▸ Task directions
Write each line out exactly, leaving none out.

++++ Dataset extract

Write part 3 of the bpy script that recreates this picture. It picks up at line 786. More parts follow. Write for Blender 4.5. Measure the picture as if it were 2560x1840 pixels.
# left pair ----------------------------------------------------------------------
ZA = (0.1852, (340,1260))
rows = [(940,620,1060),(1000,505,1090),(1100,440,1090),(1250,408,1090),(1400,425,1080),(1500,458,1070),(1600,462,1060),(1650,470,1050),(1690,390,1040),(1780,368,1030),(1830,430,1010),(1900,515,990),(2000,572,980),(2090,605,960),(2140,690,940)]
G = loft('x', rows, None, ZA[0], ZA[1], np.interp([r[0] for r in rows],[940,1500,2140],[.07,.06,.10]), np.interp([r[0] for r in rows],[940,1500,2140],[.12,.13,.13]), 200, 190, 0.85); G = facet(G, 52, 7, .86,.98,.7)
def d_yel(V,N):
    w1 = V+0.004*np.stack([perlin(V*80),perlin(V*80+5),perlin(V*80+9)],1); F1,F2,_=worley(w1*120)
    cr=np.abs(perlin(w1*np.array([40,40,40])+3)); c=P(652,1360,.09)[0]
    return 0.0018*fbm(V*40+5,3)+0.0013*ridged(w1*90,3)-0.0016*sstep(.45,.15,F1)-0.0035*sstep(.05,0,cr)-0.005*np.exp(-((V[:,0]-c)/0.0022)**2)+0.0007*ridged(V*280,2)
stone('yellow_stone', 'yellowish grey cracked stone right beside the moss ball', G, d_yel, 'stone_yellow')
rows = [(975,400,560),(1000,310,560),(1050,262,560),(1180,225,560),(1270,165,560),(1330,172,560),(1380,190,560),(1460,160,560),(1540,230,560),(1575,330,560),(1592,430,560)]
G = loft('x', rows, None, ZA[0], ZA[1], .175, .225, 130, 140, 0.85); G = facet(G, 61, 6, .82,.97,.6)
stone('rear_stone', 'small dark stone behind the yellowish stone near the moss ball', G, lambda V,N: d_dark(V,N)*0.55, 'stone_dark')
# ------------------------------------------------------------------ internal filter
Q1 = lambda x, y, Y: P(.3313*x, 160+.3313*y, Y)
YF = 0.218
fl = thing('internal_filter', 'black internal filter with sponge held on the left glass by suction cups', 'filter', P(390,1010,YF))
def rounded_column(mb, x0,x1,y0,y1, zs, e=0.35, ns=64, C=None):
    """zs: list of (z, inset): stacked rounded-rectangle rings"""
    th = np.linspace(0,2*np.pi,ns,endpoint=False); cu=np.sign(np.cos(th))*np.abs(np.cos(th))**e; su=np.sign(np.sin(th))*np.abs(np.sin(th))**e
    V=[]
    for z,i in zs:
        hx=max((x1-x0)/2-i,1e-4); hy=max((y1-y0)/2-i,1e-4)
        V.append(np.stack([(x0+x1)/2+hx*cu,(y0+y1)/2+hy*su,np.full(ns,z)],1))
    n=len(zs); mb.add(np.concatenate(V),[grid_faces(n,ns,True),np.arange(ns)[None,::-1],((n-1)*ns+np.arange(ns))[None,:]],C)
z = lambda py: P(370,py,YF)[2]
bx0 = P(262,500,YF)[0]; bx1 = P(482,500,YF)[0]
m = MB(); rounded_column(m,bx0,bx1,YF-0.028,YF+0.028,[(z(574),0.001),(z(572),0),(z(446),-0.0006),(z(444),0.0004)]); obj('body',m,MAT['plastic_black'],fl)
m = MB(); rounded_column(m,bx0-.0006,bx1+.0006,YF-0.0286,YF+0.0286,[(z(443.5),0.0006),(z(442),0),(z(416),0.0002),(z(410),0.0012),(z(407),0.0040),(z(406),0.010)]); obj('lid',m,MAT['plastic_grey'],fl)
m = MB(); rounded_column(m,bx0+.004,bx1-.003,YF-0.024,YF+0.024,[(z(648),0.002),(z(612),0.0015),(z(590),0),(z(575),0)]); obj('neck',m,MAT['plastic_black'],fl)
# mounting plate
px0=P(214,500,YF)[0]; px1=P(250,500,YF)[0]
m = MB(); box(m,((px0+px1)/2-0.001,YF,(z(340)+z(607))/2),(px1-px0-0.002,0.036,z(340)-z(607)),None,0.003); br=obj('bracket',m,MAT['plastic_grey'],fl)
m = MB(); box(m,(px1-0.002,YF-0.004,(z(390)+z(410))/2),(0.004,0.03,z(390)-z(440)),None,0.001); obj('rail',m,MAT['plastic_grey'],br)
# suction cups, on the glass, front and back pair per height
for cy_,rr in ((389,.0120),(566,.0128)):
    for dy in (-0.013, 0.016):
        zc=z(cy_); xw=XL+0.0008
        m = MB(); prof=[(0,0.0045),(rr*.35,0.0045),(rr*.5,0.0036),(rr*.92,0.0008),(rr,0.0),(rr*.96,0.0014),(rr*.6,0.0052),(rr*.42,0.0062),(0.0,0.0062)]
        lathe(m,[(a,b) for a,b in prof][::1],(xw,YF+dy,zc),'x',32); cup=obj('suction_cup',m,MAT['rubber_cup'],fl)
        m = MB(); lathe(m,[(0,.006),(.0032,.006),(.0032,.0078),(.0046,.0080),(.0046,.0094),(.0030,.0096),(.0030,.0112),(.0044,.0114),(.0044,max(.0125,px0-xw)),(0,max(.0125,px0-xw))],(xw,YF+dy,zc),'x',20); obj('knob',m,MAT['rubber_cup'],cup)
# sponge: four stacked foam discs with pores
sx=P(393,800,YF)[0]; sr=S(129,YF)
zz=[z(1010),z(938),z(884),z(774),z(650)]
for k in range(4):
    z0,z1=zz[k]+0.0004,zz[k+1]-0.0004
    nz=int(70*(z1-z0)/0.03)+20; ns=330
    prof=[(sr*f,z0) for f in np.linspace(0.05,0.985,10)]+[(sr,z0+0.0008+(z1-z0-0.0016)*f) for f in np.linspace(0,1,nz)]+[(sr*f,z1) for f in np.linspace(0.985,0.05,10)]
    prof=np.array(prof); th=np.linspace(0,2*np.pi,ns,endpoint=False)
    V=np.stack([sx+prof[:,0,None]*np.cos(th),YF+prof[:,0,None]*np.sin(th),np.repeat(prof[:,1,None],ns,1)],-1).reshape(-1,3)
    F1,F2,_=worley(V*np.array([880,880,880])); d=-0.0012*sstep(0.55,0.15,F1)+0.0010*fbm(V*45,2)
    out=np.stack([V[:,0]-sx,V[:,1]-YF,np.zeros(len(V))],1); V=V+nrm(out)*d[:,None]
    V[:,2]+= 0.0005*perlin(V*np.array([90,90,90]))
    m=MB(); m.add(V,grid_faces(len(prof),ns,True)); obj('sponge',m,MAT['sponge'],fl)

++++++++

▸ Final answer
Write part 3 of the bpy script that recreates this picture. It picks up at line 786. More parts follow. Write for Blender 4.5. Measure the picture as if it were 2560x1840 pixels.
# left pair ----------------------------------------------------------------------
ZA = (0.1852, (340,1260))
rows = [(940,620,1060),(1000,505,1090),(1100,440,1090),(1250,408,1090),(1400,425,1080),(1500,458,1070),(1600,462,1060),(1650,470,1050),(1690,390,1040),(1780,368,1030),(1830,430,1010),(1900,515,990),(2000,572,980),(2090,605,960),(2140,690,940)]
G = loft('x', rows, None, ZA[0], ZA[1], np.interp([r[0] for r in rows],[940,1500,2140],[.07,.06,.10]), np.interp([r[0] for r in rows],[940,1500,2140],[.12,.13,.13]), 200, 190, 0.85); G = facet(G, 52, 7, .86,.98,.7)
def d_yel(V,N):
    w1 = V+0.004*np.stack([perlin(V*80),perlin(V*80+5),perlin(V*80+9)],1); F1,F2,_=worley(w1*120)
    cr=np.abs(perlin(w1*np.array([40,40,40])+3)); c=P(652,1360,.09)[0]
    return 0.0018*fbm(V*40+5,3)+0.0013*ridged(w1*90,3)-0.0016*sstep(.45,.15,F1)-0.0035*sstep(.05,0,cr)-0.005*np.exp(-((V[:,0]-c)/0.0022)**2)+0.0007*ridged(V*280,2)
stone('yellow_stone', 'yellowish grey cracked stone right beside the moss ball', G, d_yel, 'stone_yellow')
rows = [(975,400,560),(1000,310,560),(1050,262,560),(1180,225,560),(1270,165,560),(1330,172,560),(1380,190,560),(1460,160,560),(1540,230,560),(1575,330,560),(1592,430,560)]
G = loft('x', rows, None, ZA[0], ZA[1], .175, .225, 130, 140, 0.85); G = facet(G, 61, 6, .82,.97,.6)
stone('rear_stone', 'small dark stone behind the yellowish stone near the moss ball', G, lambda V,N: d_dark(V,N)*0.55, 'stone_dark')
# ------------------------------------------------------------------ internal filter
Q1 = lambda x, y, Y: P(.3313*x, 160+.3313*y, Y)
YF = 0.218
fl = thing('internal_filter', 'black internal filter with sponge held on the left glass by suction cups', 'filter', P(390,1010,YF))
def rounded_column(mb, x0,x1,y0,y1, zs, e=0.35, ns=64, C=None):
    """zs: list of (z, inset): stacked rounded-rectangle rings"""
    th = np.linspace(0,2*np.pi,ns,endpoint=False); cu=np.sign(np.cos(th))*np.abs(np.cos(th))**e; su=np.sign(np.sin(th))*np.abs(np.sin(th))**e
    V=[]
    for z,i in zs:
        hx=max((x1-x0)/2-i,1e-4); hy=max((y1-y0)/2-i,1e-4)
        V.append(np.stack([(x0+x1)/2+hx*cu,(y0+y1)/2+hy*su,np.full(ns,z)],1))
    n=len(zs); mb.add(np.concatenate(V),[grid_faces(n,ns,True),np.arange(ns)[None,::-1],((n-1)*ns+np.arange(ns))[None,:]],C)
z = lambda py: P(370,py,YF)[2]
bx0 = P(262,500,YF)[0]; bx1 = P(482,500,YF)[0]
m = MB(); rounded_column(m,bx0,bx1,YF-0.028,YF+0.028,[(z(574),0.001),(z(572),0),(z(446),-0.0006),(z(444),0.0004)]); obj('body',m,MAT['plastic_black'],fl)
m = MB(); rounded_column(m,bx0-.0006,bx1+.0006,YF-0.0286,YF+0.0286,[(z(443.5),0.0006),(z(442),0),(z(416),0.0002),(z(410),0.0012),(z(407),0.0040),(z(406),0.010)]); obj('lid',m,MAT['plastic_grey'],fl)
m = MB(); rounded_column(m,bx0+.004,bx1-.003,YF-0.024,YF+0.024,[(z(648),0.002),(z(612),0.0015),(z(590),0),(z(575),0)]); obj('neck',m,MAT['plastic_black'],fl)
# mounting plate
px0=P(214,500,YF)[0]; px1=P(250,500,YF)[0]
m = MB(); box(m,((px0+px1)/2-0.001,YF,(z(340)+z(607))/2),(px1-px0-0.002,0.036,z(340)-z(607)),None,0.003); br=obj('bracket',m,MAT['plastic_grey'],fl)
m = MB(); box(m,(px1-0.002,YF-0.004,(z(390)+z(410))/2),(0.004,0.03,z(390)-z(440)),None,0.001); obj('rail',m,MAT['plastic_grey'],br)
# suction cups, on the glass, front and back pair per height
for cy_,rr in ((389,.0120),(566,.0128)):
    for dy in (-0.013, 0.016):
        zc=z(cy_); xw=XL+0.0008
        m = MB(); prof=[(0,0.0045),(rr*.35,0.0045),(rr*.5,0.0036),(rr*.92,0.0008),(rr,0.0),(rr*.96,0.0014),(rr*.6,0.0052),(rr*.42,0.0062),(0.0,0.0062)]
        lathe(m,[(a,b) for a,b in prof][::1],(xw,YF+dy,zc),'x',32); cup=obj('suction_cup',m,MAT['rubber_cup'],fl)
        m = MB(); lathe(m,[(0,.006),(.0032,.006),(.0032,.0078),(.0046,.0080),(.0046,.0094),(.0030,.0096),(.0030,.0112),(.0044,.0114),(.0044,max(.0125,px0-xw)),(0,max(.0125,px0-xw))],(xw,YF+dy,zc),'x',20); obj('knob',m,MAT['rubber_cup'],cup)
# sponge: four stacked foam discs with pores
sx=P(393,800,YF)[0]; sr=S(129,YF)
zz=[z(1010),z(938),z(884),z(774),z(650)]
for k in range(4):
    z0,z1=zz[k]+0.0004,zz[k+1]-0.0004
    nz=int(70*(z1-z0)/0.03)+20; ns=330
    prof=[(sr*f,z0) for f in np.linspace(0.05,0.985,10)]+[(sr,z0+0.0008+(z1-z0-0.0016)*f) for f in np.linspace(0,1,nz)]+[(sr*f,z1) for f in np.linspace(0.985,0.05,10)]
    prof=np.array(prof); th=np.linspace(0,2*np.pi,ns,endpoint=False)
    V=np.stack([sx+prof[:,0,None]*np.cos(th),YF+prof[:,0,None]*np.sin(th),np.repeat(prof[:,1,None],ns,1)],-1).reshape(-1,3)
    F1,F2,_=worley(V*np.array([880,880,880])); d=-0.0012*sstep(0.55,0.15,F1)+0.0010*fbm(V*45,2)
    out=np.stack([V[:,0]-sx,V[:,1]-YF,np.zeros(len(V))],1); V=V+nrm(out)*d[:,None]
    V[:,2]+= 0.0005*perlin(V*np.array([90,90,90]))
    m=MB(); m.add(V,grid_faces(len(prof),ns,True)); obj('sponge',m,MAT['sponge'],fl)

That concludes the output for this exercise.